Common Seal Materials & Their Applications

Common Seal Materials

It seems as though there is a different seal for every purpose. The materials used to make these seals play an essential role in prototypes for a slew of different industries in various applications. Let’s take a look at common seal materials and the best prototyping applications.

Butyl Rubber

Butyl is a copolymer containing tiny amounts of isoprene. It is impermeable to both gas and air. The temperature range of this synthetic rubber hits between -50°F to +250°F. This material is best used in areas that require an airtight seal and shock dampening. Butyl’s rubber prototyping applications can range from something as simple as a bicycle inner tube, sports balls (like footballs and basketballs), and electrical insulation to chemical weapons and chemicals used in the agricultural industry. It’s also valuable for hydraulic systems that use synthetic fluids. No wonder the chemical and transportation industry are key market drivers.


As an organochlorine compound and an epoxide, Epichlorohydrin (ECH) boasts moderate solubility in water. This type of ether is colorless but not odorless. The smell of Epichlorohydrin is similar to garlic or even chloroform. Found in homopolymer, copolymer, and terpolymer formats, ECH features a temperature range of -40°F to 275°F.

As a reactive compound, ECH is mainly used to produce various materials, including glycerol, epoxy glue, resins, and certain plastics. Epichlorohydrin offers top-notch resistance to ozone and weathering, as well as hydrocarbon oils and fuels. Whenever gas permeability and oil resistance are a production requirement, Epichlorohydrin makes a fine replacement for butyl.


If you’re looking for a versatile o-ring material, fluorocarbon could be the right choice. Fluorocarbon combines high-temperature resistance with chemical resistance and minimal off-gassing.

Typical applications for fluorocarbon include seals for automotive fuel handling systems and aircraft engines, low-compression and high-temperature applications, plus a host of chemical exposure circumstances. In fact, these seals can handle temperatures falling between -22°F to 599°F. They are often used in marine and aerospace applications due to their unique sealing properties.


Fluorosilicone elastomers were once primarily used in the aerospace industry, but now other industries are taking advantage of their high-temperature stability and fuel resistance.
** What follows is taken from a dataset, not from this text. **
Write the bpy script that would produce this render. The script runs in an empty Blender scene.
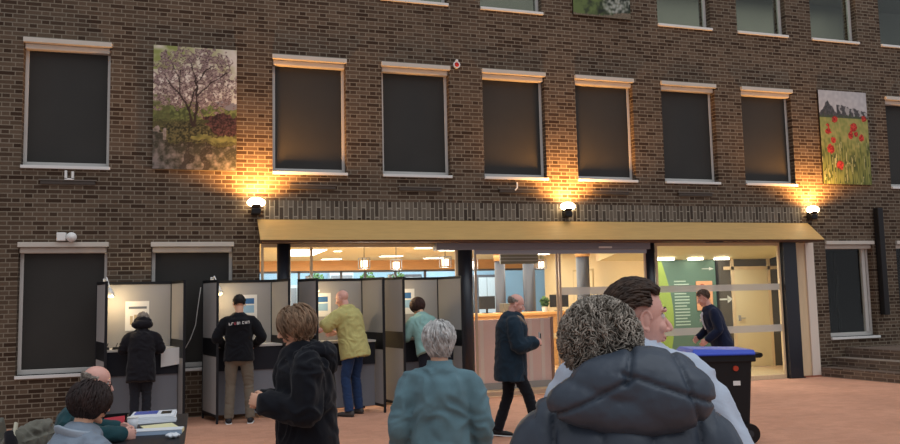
import bpy, math, random
import numpy as np
from mathutils import Vector, Matrix, Euler, noise
C = bpy.context.scene.collection
PI = math.pi
R = math.radians
# ---------------------------------------------------------------- camera
F_PX, YAW, PIT, ROL, DIST, EYE = 780.0, .3051, .0898, -.0220, 12.3152, 1.75
fw = Vector((math.sin(YAW)*math.cos(PIT), math.cos(YAW)*math.cos(PIT), math.sin(PIT)))
rt = Vector((math.cos(YAW), -math.sin(YAW), 0)); up = rt.cross(fw)
r2 = rt*math.cos(ROL)+up*math.sin(ROL); u2 = -rt*math.sin(ROL)+up*math.cos(ROL)
cam = bpy.data.cameras.new('camera'); co = bpy.data.objects.new('camera', cam); C.objects.link(co)
cam.sensor_width = 36; cam.lens = F_PX/900*36; cam.clip_start = .05
m3 = Matrix((r2, u2, -fw)).transposed()
co.matrix_world = Matrix.Translation((0, -DIST, EYE)) @ m3.to_4x4()
bpy.context.scene.camera = co

def srgb(h):
    if isinstance(h, str):
        v = [int(h[i:i+2], 16)/255 for i in (0, 2, 4)]
    else: v = [x/255 for x in h]
    return [x/12.92 if x <= .04045 else ((x+.055)/1.055)**2.4 for x in v]

# ---------------------------------------------------------------- materials
MATS = {}
def mat(name, col, rough=.7, spec=.3, metal=0, var=0, vscale=8, bump=0, bscale=40, emit=0, stretch=None, sheen=0):
    if name in MATS: return MATS[name]
    m = bpy.data.materials.new(name); m.use_nodes = True; MATS[name] = m
    nt = m.node_tree; b = nt.nodes['Principled BSDF']
    c = srgb(col)
    b.inputs['Base Color'].default_value = (*c, 1)
    b.inputs['Roughness'].default_value = rough; b.inputs['Specular IOR Level'].default_value = spec
    b.inputs['Metallic'].default_value = metal
    if sheen: b.inputs['Sheen Weight'].default_value = sheen
    if emit:
        b.inputs['Emission Color'].default_value = (*c, 1); b.inputs['Emission Strength'].default_value = emit
    tc = nt.nodes.new('ShaderNodeTexCoord')
    src = tc.outputs['Object']
    if stretch:
        mp = nt.nodes.new('ShaderNodeMapping'); mp.inputs['Scale'].default_value = stretch
        nt.links.new(src, mp.inputs['Vector']); src = mp.outputs['Vector']
    if var:
        n = nt.nodes.new('ShaderNodeTexNoise'); n.inputs['Scale'].default_value = vscale; n.inputs['Detail'].default_value = 4
        nt.links.new(src, n.inputs['Vector'])
        r = nt.nodes.new('ShaderNodeValToRGB')
        r.color_ramp.elements[0].position = .3; r.color_ramp.elements[1].position = .7
        r.color_ramp.elements[0].color = (*[x*(1-var) for x in c], 1)
        r.color_ramp.elements[1].color = (*[min(1, x*(1+var)) for x in c], 1)
        nt.links.new(n.outputs['Fac'], r.inputs['Fac']); nt.links.new(r.outputs['Color'], b.inputs['Base Color'])
    if bump:
        n = nt.nodes.new('ShaderNodeTexNoise'); n.inputs['Scale'].default_value = bscale; n.inputs['Detail'].default_value = 3
        nt.links.new(src, n.inputs['Vector'])
        bp = nt.nodes.new('ShaderNodeBump'); bp.inputs['Strength'].default_value = bump; bp.inputs['Distance'].default_value = .01
        nt.links.new(n.outputs['Fac'], bp.inputs['Height']); nt.links.new(bp.outputs['Normal'], b.inputs['Normal'])
    return m

def mathn(nt, op, a, b=None):
    n = nt.nodes.new('ShaderNodeMath'); n.operation = op
    for i, v in enumerate((a, b)):
        if v is None: continue
        if isinstance(v, (int, float)): n.inputs[i].default_value = v
        else: nt.links.new(v, n.inputs[i])
    return n.outputs[0]

def brick_mat(name, dark, light, mortar, course=.0655, st=.215, hd=.108, j=.012, vertical=False, floor=False, contrast=1):
    """Flemish bond brickwork: alternating stretchers and headers, colour per brick."""
    m = bpy.data.materials.new(name); m.use_nodes = True; MATS[name] = m
    nt = m.node_tree; b = nt.nodes['Principled BSDF']; b.inputs['Roughness'].default_value = .85; b.inputs['Specular IOR Level'].default_value = .15
    g = nt.nodes.new('ShaderNodeTexCoord'); s = nt.nodes.new('ShaderNodeSeparateXYZ'); nt.links.new(g.outputs['Object'], s.inputs[0])
    if floor: u, v = s.outputs['X'], s.outputs['Y']
    else:
        u = mathn(nt, 'ADD', s.outputs['X'], s.outputs['Y']); v = s.outputs['Z']
        if floor is None: pass
    if vertical: u, v = v, u
    row = mathn(nt, 'FLOOR', mathn(nt, 'DIVIDE', v, course))
    fv = mathn(nt, 'SUBTRACT', v, mathn(nt, 'MULTIPLY', row, course))
    per = st+hd
    odd = mathn(nt, 'MODULO', mathn(nt, 'ABSOLUTE', row), 2.0)
    uu = mathn(nt, 'ADD', mathn(nt, 'ADD', u, 50.0), mathn(nt, 'MULTIPLY', odd, per/2))
    cell = mathn(nt, 'FLOOR', mathn(nt, 'DIVIDE', uu, per))
    fu = mathn(nt, 'SUBTRACT', uu, mathn(nt, 'MULTIPLY', cell, per))
    sec = mathn(nt, 'GREATER_THAN', fu, st)
    fu2 = mathn(nt, 'SUBTRACT', fu, mathn(nt, 'MULTIPLY', sec, st))
    jm = mathn(nt, 'MAXIMUM', mathn(nt, 'LESS_THAN', fu2, j), mathn(nt, 'LESS_THAN', fv, j))
    cid = nt.nodes.new('ShaderNodeCombineXYZ')
    nt.links.new(mathn(nt, 'ADD', mathn(nt, 'MULTIPLY', cell, 2.0), sec), cid.inputs[0]); nt.links.new(row, cid.inputs[1])
    wn = nt.nodes.new('ShaderNodeTexWhiteNoise'); nt.links.new(cid.outputs[0], wn.inputs['Vector'])
    r = nt.nodes.new('ShaderNodeValToRGB'); e = r.color_ramp.elements
    e[0].color = (*srgb(dark), 1); e[0].position = .0; e[1].color = (*srgb(light), 1); e[1].position = .85
    nt.links.new(wn.outputs['Value'], r.inputs['Fac'])
    ns = nt.nodes.new('ShaderNodeTexNoise'); ns.inputs['Scale'].default_value = .9; ns.inputs['Detail'].default_value = 3; nt.links.new(g.outputs['Object'], ns.inputs['Vector'])
    ns2 = nt.nodes.new('ShaderNodeTexNoise'); ns2.inputs['Scale'].default_value = 40; nt.links.new(g.outputs['Object'], ns2.inputs['Vector'])
    mx = nt.nodes.new('ShaderNodeMix'); mx.data_type = 'RGBA'
    nt.links.new(jm, mx.inputs['Factor']); nt.links.new(r.outputs['Color'], mx.inputs[6]); mx.inputs[7].default_value = (*srgb(mortar), 1)
    hv = nt.nodes.new('ShaderNodeHueSaturation')
    val = mathn(nt, 'ADD', mathn(nt, 'MULTIPLY', ns.outputs['Fac'], .55), mathn(nt, 'ADD', mathn(nt, 'MULTIPLY', ns2.outputs['Fac'], .3), .58))
    nt.links.new(val, hv.inputs['Value']); nt.links.new(mx.outputs[2], hv.inputs['Color'])
    nt.links.new(hv.outputs['Color'], b.inputs['Base Color'])
    bp = nt.nodes.new('ShaderNodeBump'); bp.inputs['Strength'].default_value = .6; bp.inputs['Distance'].default_value = .006; bp.invert = True
    nt.links.new(jm, bp.inputs['Height']); nt.links.new(bp.outputs['Normal'], b.inputs['Normal'])
    return m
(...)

Fuorosilicone seals can resist oils, fuels, and petroleum-based fluids. They also resist organic solvents and can handle temperature ranges from -75°F to +400°F.
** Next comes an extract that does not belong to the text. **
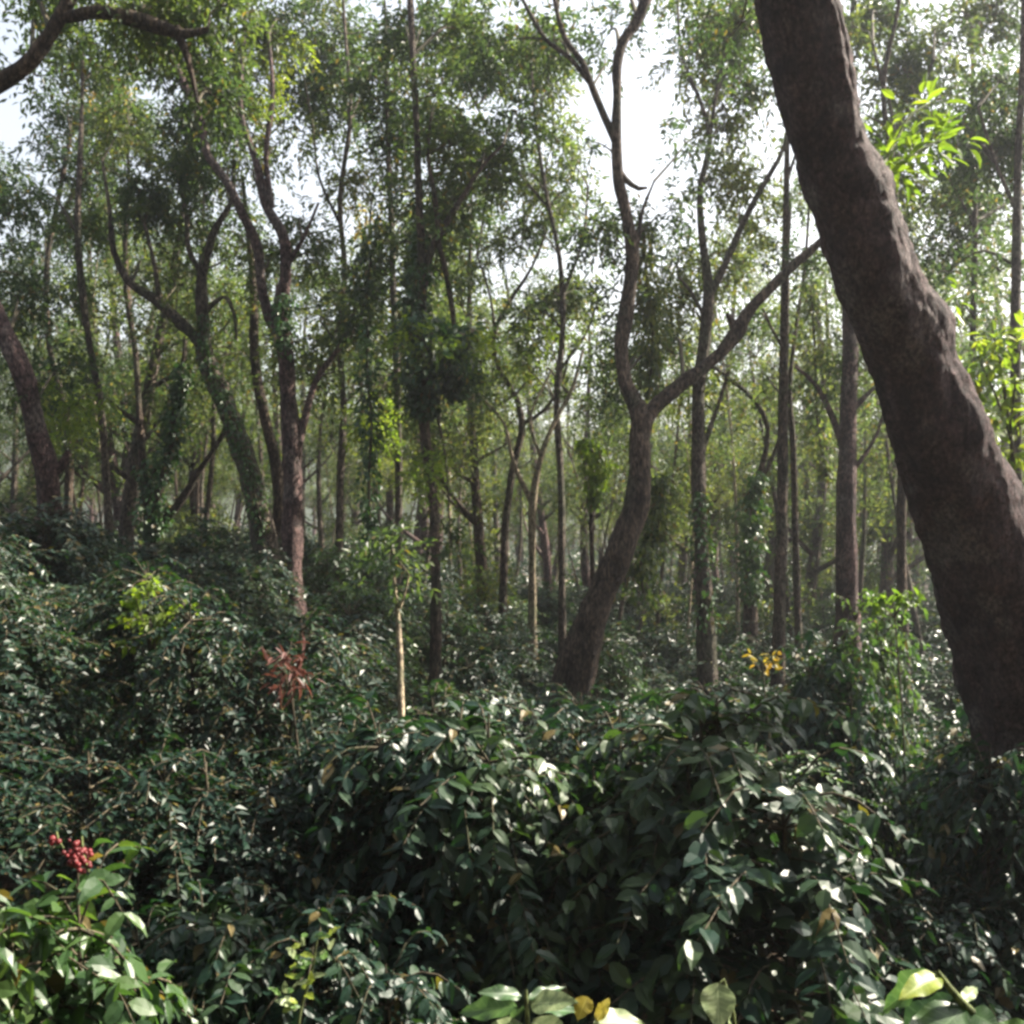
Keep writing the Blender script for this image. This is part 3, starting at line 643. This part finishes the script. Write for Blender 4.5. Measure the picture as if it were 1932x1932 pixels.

Those in the automotive, mechanical, or aerospace industries who require seals with a wide temperature range in a static sealing system may turn to fluorosilicone seals. That’s the perk of using an elastomer seal material with the stability of silicone and the resistance to liquids like fluorocarbon.


Frequently touted as the most economical and widely used elastomer, nitrile is lab-made and a combination of copolymer butadiene and acrylonitrile. It offers a temperature range of -40°F to +257°F, although special compounds can handle between -67°F to +275°F in dry heat conditions. No wonder nitrile seal sales are expected to keep growing.

Nitrile’s ability to resist silicone greases, hydraulic fluids, water, alcohols, and petroleum-based oils and fuels makes it a natural complement to automotive, marine, and aircraft fuel systems. It can be used in the military, in low-temperature situations, and compounded for FDA applications. 

Common Seal Materials

From aquatics to aerospace, the material used in a seal can play a critical role in prototype success. Now that you understand how butyl, Epichlorohydrin, fluorocarbon, fluorosilicone, and nitrile are best used, you can more easily choose the right material for your prototyping needs.